Exercise description:
Each line that follows is to be retyped exactly.

• • •

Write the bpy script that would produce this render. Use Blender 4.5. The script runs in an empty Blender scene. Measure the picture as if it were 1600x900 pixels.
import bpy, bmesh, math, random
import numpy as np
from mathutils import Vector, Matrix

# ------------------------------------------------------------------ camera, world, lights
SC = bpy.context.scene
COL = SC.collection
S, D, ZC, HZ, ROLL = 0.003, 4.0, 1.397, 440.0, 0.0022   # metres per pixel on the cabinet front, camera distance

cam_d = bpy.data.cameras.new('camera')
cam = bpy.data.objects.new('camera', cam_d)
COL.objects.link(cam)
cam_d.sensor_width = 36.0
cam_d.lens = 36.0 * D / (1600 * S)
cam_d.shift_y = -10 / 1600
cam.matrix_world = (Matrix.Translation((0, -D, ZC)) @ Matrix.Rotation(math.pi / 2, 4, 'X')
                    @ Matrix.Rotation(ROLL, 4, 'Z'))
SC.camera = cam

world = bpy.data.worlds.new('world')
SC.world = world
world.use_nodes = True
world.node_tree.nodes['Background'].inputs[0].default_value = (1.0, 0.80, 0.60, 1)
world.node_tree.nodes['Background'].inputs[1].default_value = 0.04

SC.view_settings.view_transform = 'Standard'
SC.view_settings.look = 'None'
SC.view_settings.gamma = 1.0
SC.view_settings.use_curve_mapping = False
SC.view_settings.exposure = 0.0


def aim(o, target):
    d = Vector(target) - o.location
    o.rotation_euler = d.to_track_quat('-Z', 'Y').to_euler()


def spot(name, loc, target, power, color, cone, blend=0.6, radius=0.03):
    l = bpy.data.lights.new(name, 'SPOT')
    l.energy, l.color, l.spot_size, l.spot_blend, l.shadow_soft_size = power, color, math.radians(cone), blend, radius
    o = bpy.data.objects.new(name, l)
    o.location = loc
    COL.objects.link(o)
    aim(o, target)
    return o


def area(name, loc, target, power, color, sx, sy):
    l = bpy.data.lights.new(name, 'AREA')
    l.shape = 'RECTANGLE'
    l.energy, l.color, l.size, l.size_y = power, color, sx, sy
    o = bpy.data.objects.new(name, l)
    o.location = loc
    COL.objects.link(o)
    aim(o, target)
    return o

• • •

Solution:
Write the bpy script that would produce this render. Use Blender 4.5. The script runs in an empty Blender scene. Measure the picture as if it were 1600x900 pixels.
import bpy, bmesh, math, random
import numpy as np
from mathutils import Vector, Matrix

# ------------------------------------------------------------------ camera, world, lights
SC = bpy.context.scene
COL = SC.collection
S, D, ZC, HZ, ROLL = 0.003, 4.0, 1.397, 440.0, 0.0022   # metres per pixel on the cabinet front, camera distance

cam_d = bpy.data.cameras.new('camera')
cam = bpy.data.objects.new('camera', cam_d)
COL.objects.link(cam)
cam_d.sensor_width = 36.0
cam_d.lens = 36.0 * D / (1600 * S)
cam_d.shift_y = -10 / 1600
cam.matrix_world = (Matrix.Translation((0, -D, ZC)) @ Matrix.Rotation(math.pi / 2, 4, 'X')
                    @ Matrix.Rotation(ROLL, 4, 'Z'))
SC.camera = cam

world = bpy.data.worlds.new('world')
SC.world = world
world.use_nodes = True
world.node_tree.nodes['Background'].inputs[0].default_value = (1.0, 0.80, 0.60, 1)
world.node_tree.nodes['Background'].inputs[1].default_value = 0.04

SC.view_settings.view_transform = 'Standard'
SC.view_settings.look = 'None'
SC.view_settings.gamma = 1.0
SC.view_settings.use_curve_mapping = False
SC.view_settings.exposure = 0.0


def aim(o, target):
    d = Vector(target) - o.location
    o.rotation_euler = d.to_track_quat('-Z', 'Y').to_euler()


def spot(name, loc, target, power, color, cone, blend=0.6, radius=0.03):
    l = bpy.data.lights.new(name, 'SPOT')
    l.energy, l.color, l.spot_size, l.spot_blend, l.shadow_soft_size = power, color, math.radians(cone), blend, radius
    o = bpy.data.objects.new(name, l)
    o.location = loc
    COL.objects.link(o)
    aim(o, target)
    return o


def area(name, loc, target, power, color, sx, sy):
    l = bpy.data.lights.new(name, 'AREA')
    l.shape = 'RECTANGLE'
    l.energy, l.color, l.size, l.size_y = power, color, sx, sy
    o = bpy.data.objects.new(name, l)
    o.location = loc
    COL.objects.link(o)
    aim(o, target)
    return o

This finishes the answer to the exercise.